The United States, where just 60 per cent of households had broadband as of last year, ranked 20th in the survey of 58 countries by Boston-based Strategy Analytics, released on Thursday.

Asia ahead

Five of the top 10 countries or territories in the survey were in Asia and the firm predicted the broadband subscriber base in the Asia-Pacific region will grow on average by a further 15 per cent a year between 2009 and 2013.

Strategy Analytics said South Korea’s highly-urbanised population and its government-backed broadband policy accounted for its high rate of broadband penetration.

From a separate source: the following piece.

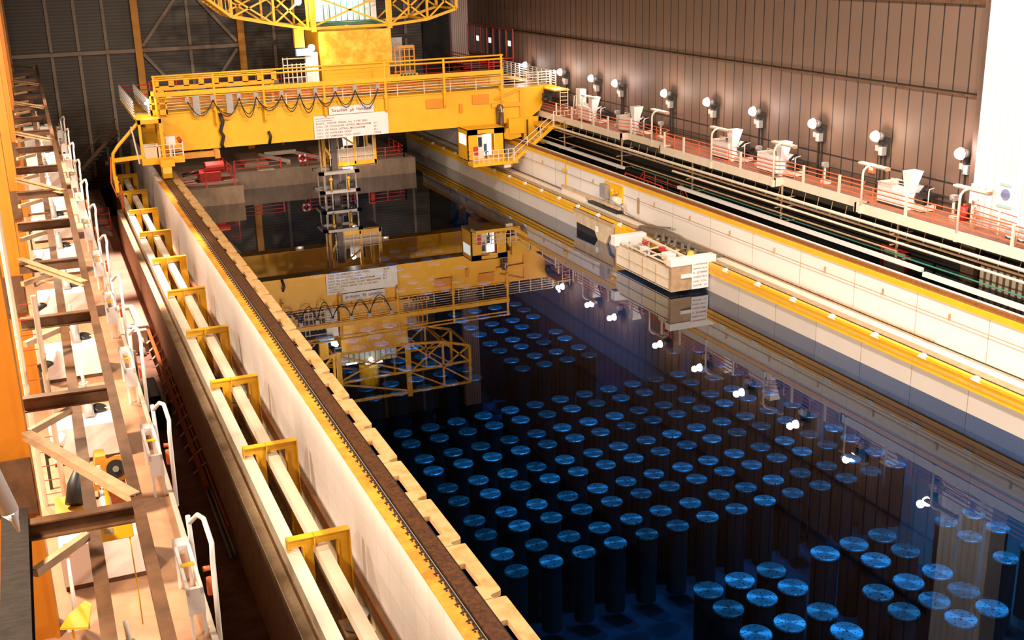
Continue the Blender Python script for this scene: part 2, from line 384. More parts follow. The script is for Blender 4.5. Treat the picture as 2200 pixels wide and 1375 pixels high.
wf.box(43.0, 43.15, 104, 115.9, 9.6, 9.78).box(43.0, 43.15, 104, 115.9, 12.4, 12.55)
wn = struct('window_1', wf, mat('red_window_frame', (.30, .05, .03), .5), 'red-framed strip of windows in the far right wall', 'window')
MB().box(43.12, 43.17, 104, 115.9, 9.7, 12.5).build('pane', mat('window_dark_glass', (.06, .08, .09), .08), wn)
for k in (0, 3, 5): MB().box(43.1, 43.14, 104.6+k*1.7, 105.3+k*1.7, 10.9, 11.4).build('lit_patch', 'litwin', wn)
o = thing('maintenance_platform', 'dark platform with red rail under the red-framed windows', 'platform', (42, 109, 8.6))
MB().box(40.3, 43.1, 103.5, 116, 8.6, 8.9).build('deck', 'dgrey', o)
p = MB()
for y in (103.6, 106, 108.5, 111, 113.5): p.tube([(40.4, y, 8.9), (40.4, y, 9.9)], .05, 6)
for z in (9.25, 9.6, 9.9): p.tube([(43, 103.6, z), (40.4, 103.6, z), (40.4, 115.8, z)], .045, 6)
p.build('rail', 'red', o)
# doors
d1 = struct('door_1', MB().box(43.16, 43.24, 48.55, 50.35, 0, 3.4), mat('olive_white_door', (.45, .42, .33), .6), 'pale door with red frame below the right gallery', 'door')
MB().box(43.08, 43.24, 48.35, 48.55, 0, 3.5).box(43.08, 43.24, 50.35, 50.55, 0, 3.5).box(43.08, 43.24, 48.35, 50.55, 3.4, 3.55).build('frame', 'red', d1)
sg = MB().box(43.12, 43.16, 49.2, 50.0, 2.75, 2.95).build('exit_sign', 'green', d1)
d2 = struct('door_2', MB().box(42.12, 42.2, 40.4, 41.7, 6.3, 8.9), 'white', 'white door with round blue sign in the white corner wall', 'door')
MB().cyl((42.12, 41.0, 8.2), (42.07, 41.0, 8.2), .26, 20).build('round_sign', mat('grey_blue', (.2, .22, .42), .5), d2)
MB().box(42.08, 42.12, 40.7, 41.4, 8.6, 8.72).box(42.08, 42.12, 40.55, 41.5, 7.55, 7.68).build('notice_strip', mat('grey_green', (.35, .5, .48), .5), d2)
g = MB()
for k in range(14): g.box(43.08, 43.24, 38.2+k*.42, 38.45+k*.42, 2.2, 4.6)
tag(g.build('louvre_grille', 'cream'), 'cream slatted louvre low on the wall below the white corner', 'grille')
for k, (y0, y1) in enumerate([(43.9, 46.2), (46.3, 48.2)]):
    tag(MB().box(43.06, 43.18, y0+.05, y1-.05, 0, 3.4).build('equipment_door', mat('dark_teal_steel', (.02, .035, .035), .5)), 'dark teal panel door in the lower corridor, %s the pale door' % ('further from' if k == 0 else 'next to'), 'panel door')

# ================================================================== LEFT POND WALL TOP
o = thing('crane_rail', 'rusty flat crane rail with dark clips along the left pond wall', 'crane rail', (8.7, 50, 3.9))
MB().box(8.47, 8.93, -6, 111, 3.98, 4.05).box(8.62, 8.78, -6, 111, 3.9, 3.98).build('rail_head', 'rust', o)
MB().box(8.38, 8.47, -6, 111, 3.9, 3.96).box(8.93, 9.02, -6, 111, 3.9, 3.95).build('gap_strip', 'black', o)  # black strips painted for the groove and gap either side of the rail
MB().tube([(8.42, -6, 3.98), (8.42, 111, 3.98)], .012, 5).build('earth_wire', 'grey', o)
cl = MB(); y = 18.0; n = 0
while n < 150:
    cl.bar((8.25, y, 3.935), (8.38, y+.03, 3.945), .05, .03).box(8.27, 8.31, y-.12, y-.07, 3.93, 3.96).bar((8.34, y+.05, 3.93), (8.36, y+.3, 3.94), .02, .02)
    y += .42; n += 1
k = cl.build('rail_clip', 'black', o); k['kind'] = 'stuff'
def edge_plate(y):
    L = 2.98; x0, x1 = 9.02, 9.62
    poly = [(x0, 0), (x0, .7), (x0+.2, .7), (x0+.2, 1.95), (x0, 1.95), (x0, 3.03), (x0+.26, 3.03), (x1-.05, 3.02), (x1-.01, 3.0), (x1, 2.95)]
    # rounded corner beside the slot between two plates
    poly += [(x1, .36), (x1-.02, .28), (x1-.08, .23), (x0+.36, .19), (x0+.27, .16), (x0+.23, .11), (x0+.24, .05), (x0+.28, 0)]
    poly = [(a, b+y) for a, b in poly]
    return MB().prism(poly[::-1], 2, 3.78, 3.94)
N_PL = 28
ep0 = None
for k in range(N_PL):
    y = 12.4+3.06*k
    lab = 'stained tan slotted edge plate, left pond edge, %s from near end' % (ORD[k] if k < 20 else 'twenty-'+ORD[k-20])
    if k == 0:
        ep0 = edge_plate(y).build('edge_plate', 'plate'); tag(ep0, lab, 'plate', 'edge plates along the left pond wall'); ey = ep0.location.y
    else:
        c = ep0.copy(); C.objects.link(c); c.location.y = ey+3.06*k; c['label'] = lab

# ================================================================== YELLOW BRACKETS AND CABLE BEAMS
def bracket(y, z):
    o = thing('pipe_bracket', '', 'bracket', (6.5, y, -3.0), 'yellow brackets along the left pond wall')
    MB().box(5.5, 7.5, y-.05, y+.05, z-.32, z-.02).box(5.5, 7.5, y-.16, y+.16, z-.03, z).build('arm', 'yellow2', o)
    MB().box(7.08, 7.5, y-.05, y+.05, -3, z-.3).box(7.46, 7.5, y-.16, y+.16, -3, z-.03).box(7.08, 7.11, y-.16, y+.16, -3, z-.32).build('post', 'yellow2', o)
    MB().box(5.48, 5.52, y-.16, y+.16, z-.40, z).build('end_plate', 'yellow2', o)
    MB().box(6.32, 6.36, y-.16, y+.16, z-.38, z).build('rib_plate', 'yellow2', o)
    MB().box(5.98, 6.30, y-.05, y+.05, -3, z-.3).box(5.96, 5.99, y-.16, y+.16, -3, z-.32).build('middle_post', 'yellow2', o)
    MB().box(6.75, 7.6, y-.3, y+.3, -3, -2.96).build('base_plate', 'brownsteel', o)
    return o
BY = [25.1+7.72*k for k in range(12)]
BZ = 2.45
b0 = bracket(BY[0], BZ)
for k, y in enumerate(BY):
    lab = 'yellow right-angle bracket over the trough, %s from near end' % ORD[k]
    if k == 0: b0['label'] = lab
    else: dup(b0, (0, y-BY[0], 0), lab)
tag(MB().box(5.42, 5.86, -4, 104, 1.62, 2.04).build('cable_duct', 'cream'), 'cream box duct under the bracket ends beside the parapet', 'duct')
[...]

With South Korea ranked first the other top nine included Singapore ranked second with 88 per cent, followed by the

Netherlands (85 per cent), Denmark (82 per cent), Taiwan (81 per cent), Hong Kong (81 per cent), Israel (77 per cent), Switzerland (76 per cent), Canada (76 per cent) and Norway (75 per cent).

India down bottom of list

Thailand ranked 51st with seven per cent, Vietnam ranked 52nd, also with seven per cent, the Philippines ranked 53rd with five per cent, India ranked 57th with two per cent and Indonesia ranked 58th with one per cent.

Strategy Analytics acknowledged that measuring broadband penetration has been a subject of controversy with arguments being made over whether it should be measured by household or per capita.

“Broadband rankings are often the subject of great debate and hand-wringing,” said David Mercer, vice president of Strategy Analytics.

“Though our rankings may differ from those of other organisations, it is because we are looking at the appropriate metrics,” he said.

“In far too many cases, people are looking at the wrong things,” said Ben Piper, a Strategy Analytics analyst.

‘Misleading results’

“Residential broadband is overwhelmingly consumed on a household basis — not individually,” he said.

“Reporting broadband penetration on a per capita basis misses the mark, and can provide grossly misleading results.”

A survey released on Thursday by the Washington-based Pew Research Centre’s internet and American Life Project found that as of April of this year, 63 per cent of individual adult Americans have broadband internet connections at home.

That was an increase of 15 per cent from a year earlier, Pew said, and an indication that the economic recession has had little effect on decisions whether to buy or keep a home high-speed internet connection.